We are in an unnecessary war that the public doesn’t want, without a clear purpose or endgame. How to respond now?
As we reach the 12th day of the war in Iran — with death and destruction rippling throughout the Middle East — it’s important to bear in mind where the real failure of this lies.
So far, at least 2,000 people have been killed, including 175 Iranian schoolchildren, and seven American service members. At least 140 U.S. service members have been wounded, several critically. The final tallies on both sides will almost certainly be far higher.
Soaring oil and gas prices in the U.S. are inevitably hitting the poor and working class much harder than the affluent.
We’re spending huge resources on this war — so far, roughly $1 billion per day, or $41,666,667 per hour, $11,574 per second.
These are resources that could be better spent improving the lives of the American people.

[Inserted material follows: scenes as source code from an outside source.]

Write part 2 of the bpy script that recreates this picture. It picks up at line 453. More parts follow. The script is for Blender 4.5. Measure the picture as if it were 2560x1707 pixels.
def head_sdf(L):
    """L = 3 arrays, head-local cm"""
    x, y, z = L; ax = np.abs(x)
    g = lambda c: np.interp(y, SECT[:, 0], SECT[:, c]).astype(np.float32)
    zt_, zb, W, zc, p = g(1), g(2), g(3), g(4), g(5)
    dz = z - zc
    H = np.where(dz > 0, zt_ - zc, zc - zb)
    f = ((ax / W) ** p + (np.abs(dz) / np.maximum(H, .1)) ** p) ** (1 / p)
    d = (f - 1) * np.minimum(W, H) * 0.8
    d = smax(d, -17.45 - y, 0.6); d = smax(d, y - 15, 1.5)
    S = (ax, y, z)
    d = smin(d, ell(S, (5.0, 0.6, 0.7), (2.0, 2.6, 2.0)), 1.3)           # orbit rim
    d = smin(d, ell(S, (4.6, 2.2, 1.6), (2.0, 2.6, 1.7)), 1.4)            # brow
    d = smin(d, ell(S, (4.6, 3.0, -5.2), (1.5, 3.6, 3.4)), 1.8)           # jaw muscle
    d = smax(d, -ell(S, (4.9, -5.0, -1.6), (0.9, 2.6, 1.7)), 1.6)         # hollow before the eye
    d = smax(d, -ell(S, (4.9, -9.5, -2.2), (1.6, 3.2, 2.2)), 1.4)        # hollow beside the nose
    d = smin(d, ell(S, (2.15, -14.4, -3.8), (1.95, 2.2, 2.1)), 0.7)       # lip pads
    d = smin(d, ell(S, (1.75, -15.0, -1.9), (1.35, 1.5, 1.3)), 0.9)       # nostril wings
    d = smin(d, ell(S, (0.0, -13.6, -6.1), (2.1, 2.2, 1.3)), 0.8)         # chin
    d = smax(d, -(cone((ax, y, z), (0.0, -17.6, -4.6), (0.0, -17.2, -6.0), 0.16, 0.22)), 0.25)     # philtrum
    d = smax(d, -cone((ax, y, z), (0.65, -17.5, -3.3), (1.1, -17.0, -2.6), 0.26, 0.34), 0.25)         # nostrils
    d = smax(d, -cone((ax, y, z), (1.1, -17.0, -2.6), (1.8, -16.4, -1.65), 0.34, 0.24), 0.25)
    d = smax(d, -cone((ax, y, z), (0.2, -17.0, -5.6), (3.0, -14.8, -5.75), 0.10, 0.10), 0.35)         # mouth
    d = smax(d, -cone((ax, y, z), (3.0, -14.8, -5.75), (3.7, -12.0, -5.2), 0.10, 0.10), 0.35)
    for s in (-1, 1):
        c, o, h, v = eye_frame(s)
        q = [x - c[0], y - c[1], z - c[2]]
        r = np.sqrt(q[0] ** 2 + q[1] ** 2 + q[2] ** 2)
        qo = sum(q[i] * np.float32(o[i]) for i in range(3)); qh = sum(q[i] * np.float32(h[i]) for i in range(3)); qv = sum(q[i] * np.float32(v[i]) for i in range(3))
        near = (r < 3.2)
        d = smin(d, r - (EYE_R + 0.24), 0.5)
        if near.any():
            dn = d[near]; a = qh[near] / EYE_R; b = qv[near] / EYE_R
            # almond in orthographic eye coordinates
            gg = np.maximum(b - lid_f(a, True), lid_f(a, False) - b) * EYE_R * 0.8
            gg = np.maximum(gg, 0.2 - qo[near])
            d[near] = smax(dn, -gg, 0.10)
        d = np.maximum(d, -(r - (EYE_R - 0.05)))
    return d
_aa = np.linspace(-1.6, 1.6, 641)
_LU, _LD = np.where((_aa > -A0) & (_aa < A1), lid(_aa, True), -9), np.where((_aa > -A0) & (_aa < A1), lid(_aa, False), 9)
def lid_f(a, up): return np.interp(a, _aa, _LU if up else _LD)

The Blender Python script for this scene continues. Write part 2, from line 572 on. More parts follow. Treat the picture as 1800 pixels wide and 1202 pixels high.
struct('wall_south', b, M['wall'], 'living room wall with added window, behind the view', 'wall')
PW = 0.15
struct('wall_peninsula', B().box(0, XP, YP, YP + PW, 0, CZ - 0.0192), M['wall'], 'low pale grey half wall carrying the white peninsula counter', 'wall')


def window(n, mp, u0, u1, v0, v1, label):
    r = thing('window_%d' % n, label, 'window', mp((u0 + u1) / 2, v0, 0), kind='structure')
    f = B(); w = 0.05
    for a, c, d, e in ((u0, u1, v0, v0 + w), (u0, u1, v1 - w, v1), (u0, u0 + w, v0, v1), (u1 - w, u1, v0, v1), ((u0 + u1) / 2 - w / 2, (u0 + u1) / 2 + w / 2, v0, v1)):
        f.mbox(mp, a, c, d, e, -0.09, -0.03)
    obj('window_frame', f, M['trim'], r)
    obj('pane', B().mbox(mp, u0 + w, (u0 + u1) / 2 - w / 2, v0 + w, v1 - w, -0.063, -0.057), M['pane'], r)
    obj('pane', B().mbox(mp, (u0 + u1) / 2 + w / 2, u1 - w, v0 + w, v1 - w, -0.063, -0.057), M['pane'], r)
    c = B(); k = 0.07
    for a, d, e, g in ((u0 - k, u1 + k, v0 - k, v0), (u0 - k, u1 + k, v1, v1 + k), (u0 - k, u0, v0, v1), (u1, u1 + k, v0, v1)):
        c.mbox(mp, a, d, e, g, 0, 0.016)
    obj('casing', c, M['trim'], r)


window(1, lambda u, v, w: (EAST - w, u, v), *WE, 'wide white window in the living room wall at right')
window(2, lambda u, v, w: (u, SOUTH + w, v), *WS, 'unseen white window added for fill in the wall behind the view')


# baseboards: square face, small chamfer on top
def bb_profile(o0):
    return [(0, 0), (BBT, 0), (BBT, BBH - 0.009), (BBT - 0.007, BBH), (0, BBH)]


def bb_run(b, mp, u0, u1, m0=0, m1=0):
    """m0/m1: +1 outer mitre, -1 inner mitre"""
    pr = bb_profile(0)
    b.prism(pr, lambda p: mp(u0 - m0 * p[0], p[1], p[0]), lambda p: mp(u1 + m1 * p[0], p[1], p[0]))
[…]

Americans need health care. Affordable housing. Child care and elder care. Better schools. We want our basic needs met. But the government has said we “can’t afford” these things.
Yet supposedly we can afford nearly $1 trillion for the Pentagon. Trump now says the Pentagon needs $500 billion more.
The tragic failure at the center of this devastation is not that most Americans have succumbed to war fever. To the contrary, poll after poll shows that most Americans do not support this war.
In fact, this is the first war America has entered in modern times without a majority in support.
The real failure is that the richest and most powerful nation in the world — the nation that has led the world since World War II and that established the postwar international order emphasizing multilateralism, democracy, human rights, and the rule of law — is now being led by a rogue president who rejects all these values.
One man has decided for himself to make this war. One lone person has initiated this mayhem without gaining Congress’s approval, without getting the approval of allies, without even articulating a clear reason for it.
The lone person who sits in the Oval Office has no endgame for this war, hasn’t given a consistent answer for what “victory” will require, and doesn’t appear to know what he’s doing.
One single individual is now wreaking havoc — lives lost, energy prices soaring, our treasury being emptied, our own needs overlooked, and potential future terrorism unleashed on this and other lands for years to come.
This war marks an overwhelming failure of American democracy. It is ultimately our failure.